= Exercise details =
Every line below that mentions the word "blackwood" should be copied out.

-------------------------

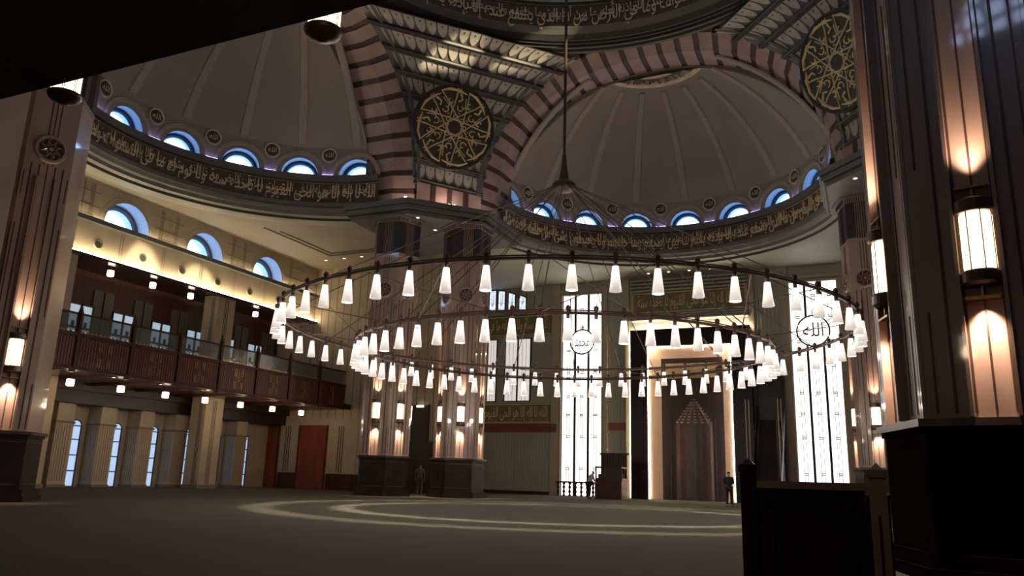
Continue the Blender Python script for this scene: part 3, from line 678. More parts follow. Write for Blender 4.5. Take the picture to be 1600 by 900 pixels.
# gallery floor, fascia, posts, glass
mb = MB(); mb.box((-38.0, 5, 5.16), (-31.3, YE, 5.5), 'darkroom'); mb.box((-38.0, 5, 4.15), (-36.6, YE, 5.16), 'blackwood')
mb.box((-36.6, 5, 4.78), (-36.35, YE, 5.16), 'blackwood')
for k in range(15): mb.box((-36.3, 6.2 + MOD * k, 5.06), (-31.35, 6.36 + MOD * k, 5.16), 'wood')
tag(mb.build('gallery_floor'), 'dark timber floor and beams of the gallery along the side wall', 'gallery', kind='structure')
bal = empty('gallery_balustrade', (-31.2, 5, 5.16))
PY = [20.2 - 2 * 2.8 + 2.8 * k for k in range(11)]
for i, y in enumerate(PY[:-1]):
    y1 = min(PY[i + 1], YE)
    p = MB().box((-31.3, y + 0.07, 5.10), (-31.16, y1 - 0.07, 6.69), 'wood').box((-31.16, y + 0.07, 6.55), (-31.1, y1 - 0.07, 6.69), 'wood').box((-31.16, y + 0.07, 5.10), (-31.1, y1 - 0.07, 5.22), 'wood')
    q = y + 0.2
    while q < y1 - 0.2: p.box((-31.16, q, 5.25), (-31.145, q + 0.05, 6.5), 'woodmid'); q += 0.14
    o = p.build('timber_panel'); o.parent = bal; o.matrix_parent_inverse = Matrix.Translation((31.2, -5, -5.16))
    ym = (y + y1) / 2; b = MB()
    for dy in (-0.30, -0.18, 0.18, 0.30):
        b.box((-31.12, ym + dy - 0.012, 5.35), (-31.10, ym + dy + 0.012, 5.72), 'brass'); b.box((-31.12, ym + dy - 0.012, 6.02), (-31.10, ym + dy + 0.012, 6.42), 'brass')
    for sy in (1, -1): b.tube([(-31.11, ym - 0.18 * sy, 5.70), (-31.11, ym + 0.18 * sy, 5.86), (-31.11, ym - 0.18 * sy, 6.02)], 0.012, 'brass', 4)
    b.tube([(-31.11, ym, 5.35), (-31.11, ym, 6.42)], 0.010, 'brass', 4)
    o2 = b.build('brass_motif', o)
    g = MB().box((-31.22, y + 0.1, 6.78), (-31.205, y1 - 0.1, 7.50), 'glass' if 'glass' in M else 'sage').build('glass_panel'); g.parent = bal; g.matrix_parent_inverse = Matrix.Translation((31.2, -5, -5.16))
    po = MB().box((-31.34, y - 0.07, 5.0), (-31.08, y + 0.07, 7.5), 'wood').add([(-31.34, y - 0.07, 7.5), (-31.08, y - 0.07, 7.5), (-31.08, y + 0.07, 7.5), (-31.34, y + 0.07, 7.5), (-31.21, y, 8.1)], [(0, 1, 4), (1, 2, 4), (2, 3, 4), (3, 0, 4)], 'wood').build('post')
    po.parent = bal; po.matrix_parent_inverse = Matrix.Translation((31.2, -5, -5.16))
    rl = MB().box((-31.26, y + 0.07, 7.50), (-31.17, y1 - 0.07, 7.58), 'wood').box((-31.24, y + 0.07, 6.70), (-31.19, y1 - 0.07, 6.74), 'brass').build('handrail'); rl.parent = bal; rl.matrix_parent_inverse = Matrix.Translation((31.2, -5, -5.16))
    tk = MB().box((-31.23, y + 0.1, 6.685), (-31.19, y1 - 0.1, 6.70), 'brass'); q = y + 0.2
    while q < y1 - 0.2: tk.box((-31.23, q, 6.69), (-31.19, q + 0.10, 6.80), 'brass'); q += 0.22
    o3 = tk.build('bracket_strip'); o3.parent = bal; o3.matrix_parent_inverse = Matrix.Translation((31.2, -5, -5.16))
tag(bal, 'long timber and glass balustrade of the gallery along the side wall', 'balustrade')
# big square pillars carrying the gallery, at both levels
for i, (y, lab) in enumerate(((24.3, 'square cream pillar under the gallery next to the near side column'), (35.1, 'square cream pillar under and above the gallery, beside the side windows'))):
    pr = empty('gallery_pillar', (-35.62, y + 0.22, 0)); pr.scale = (0.75, 0.92, 1)
    mb = MB().box((-0.75, -0.75, 0), (0.75, 0.75, 5.2), 'cream').box((-0.83, -0.83, 0), (0.83, 0.83, 0.2), 'creamline')
    up = MB().box((-0.75, -0.75, 5.5), (0.75, 0.75, 11.25), 'cream')
    for b, z0, z1 in ((mb, 0.25, 5.0), (up, 5.6, 11.1)):
        for q in (-0.13, 0, 0.13):
            b.box((0.75, q - 0.02, z0), (0.76, q + 0.02, z1), 'bframe'); b.box((q - 0.02 + 0.25, -0.76, z0), (q + 0.02 + 0.25, -0.75, z1), 'bframe')
    mb.build('lower_shaft', pr); up.build('upper_shaft', pr); tag(pr, lab, 'pillar')
# pilasters with arched slits between
mb = MB(); slit_y = [18.75 + 2.5 * k for k in range(10)]
for k, y in enumerate(slit_y):
    yc = y - 1.25
    mb.box((-38.0, yc + 0.32, 0), (-37.5, yc + 0.74, 4.2), 'cream'); mb.box((-38.0, yc + 0.30, 3.15), (-37.44, yc + 0.78, 3.25), 'creamline')
    for q in range(2): mb.box((-37.5, yc + 0.42 + 0.14 * q, 0.3), (-37.485, yc + 0.44 + 0.14 * q, 3.1), 'creamline')
    mb.box((-38.0, yc - 0.62, 0), (-37.0, yc + 0.32, 4.2), 'cream'); mb.box((-38.02, yc - 0.68, 3.15), (-36.94, yc + 0.38, 3.25), 'creamline')
    mb.box((-38.02, yc - 0.66, 0), (-36.95, yc + 0.36, 0.14), 'creamline')
    for q in range(6): mb.box((-37.0, yc - 0.55 + 0.14 * q, 0.3), (-36.985, yc - 0.53 + 0.14 * q, 3.1), 'creamline')
    for q in range(6): mb.box((-37.92 + 0.14 * q, yc - 0.635, 0.3), (-37.90 + 0.14 * q, yc - 0.62, 3.1), 'creamline')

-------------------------

= Output of the task =
mb = MB(); mb.box((-38.0, 5, 5.16), (-31.3, YE, 5.5), 'darkroom'); mb.box((-38.0, 5, 4.15), (-36.6, YE, 5.16), 'blackwood')
mb.box((-36.6, 5, 4.78), (-36.35, YE, 5.16), 'blackwood')